CTOs can often find their positions under threat if one of the drivers behind the merger is a technological advantage over competitors that is seen not to be fully utilised. In sectors where innovation is key, companies will be looking to drive forward infrastructure improvements or deliver applications which can enhance customer service and experience, helping the new company gain ground quickly. This may require a different skill set or level of experience, or even a completely new approach, triggering a change in personnel.

CTOs can be particularly vulnerable in retail challenger banks, for example, as the technological offering plays such a key role in shaping the market, attracting customers and raising revenue.

Similarly, it can sometimes be the case that the post-merger composition or size of the company exceeds the experience of both CFOs. In this case both executives are at risk of losing their positions in favour of an external director possessing the requisite expertise.

Our research also suggests that upon completion of a merger, the acquiring company can often look to evenly distribute the senior roles in the reshaped organisation.

For example, if the CEO of the acquiring company maintains their position, the Chairman and CFO roles may be filled by directors from the acquired company. In this scenario, it is often the CFO of the acquiring company who is most likely to lose their position. Our research has highlighted some examples below.


Some companies look to evenly divide the senior roles after an acquisition, but how does this split look?

  • Ladbrokes and Gala Coral are finalising a merger, with Paul Bowtell (CFO of Gala Coral) set to remain in the top finance role. The CFO of Ladbrokes is set to step down once the M&A has been completed

  • In February 2016, Paddy Power merged with Betfair. Alex Gersh, Betfair’s CFO, is set to take the role of CFO whilst Paddy Power’s CFO will miss out, despite Paddy Power’s 52% ownership of the combined equity


Conclusion

There are signs that global M&A activity may be calming down somewhat from the heady levels we have seen recently, but post-recession restructurings are set to continue, particularly in sectors such as financial services, while appetite for strategic acquisitions remains strong.

Businesses in all sectors and of all sizes are looking to M&A opportunities as a means of achieving growth, delivering a competitive edge and driving economies of scale.
Despite the uncertainty, it can be an exciting time. Executives and non-executives will want to ensure they are in the best position to use the situation as a springboard to move onwards and upwards.

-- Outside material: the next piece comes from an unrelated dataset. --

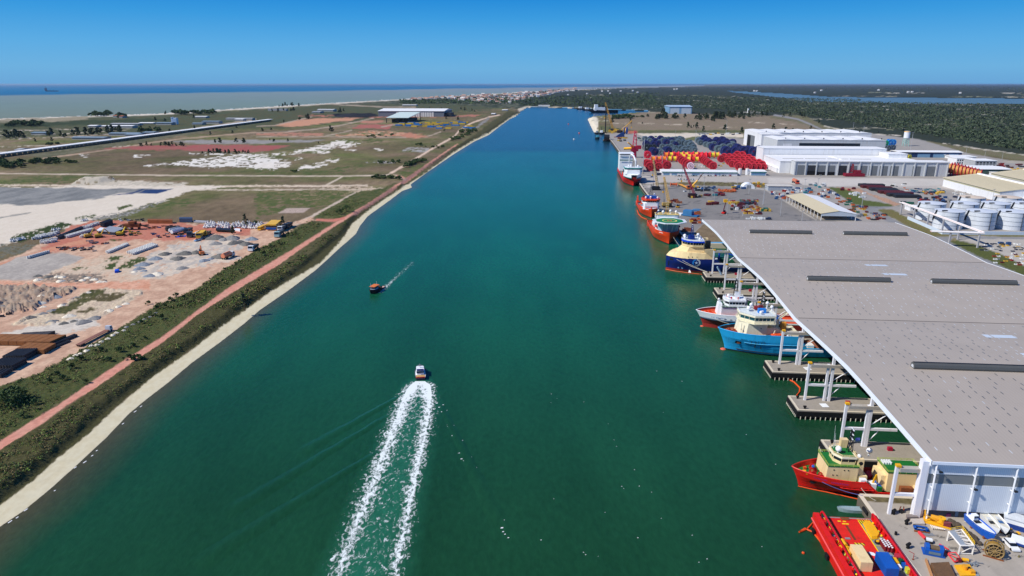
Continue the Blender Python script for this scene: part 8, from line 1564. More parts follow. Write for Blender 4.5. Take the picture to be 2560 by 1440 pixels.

The truth for many at the most senior level is that it is usually those in the top positions whose jobs are first in line for re-evaluation. For every Board member who stays, it’s almost as likely that another will go.

Being prepared for the possible outcomes in advance is crucial for individuals to turn the situation to their advantage, looking for new opportunities to develop and enhance their CVs. As the old saying goes: forewarned is forearmed.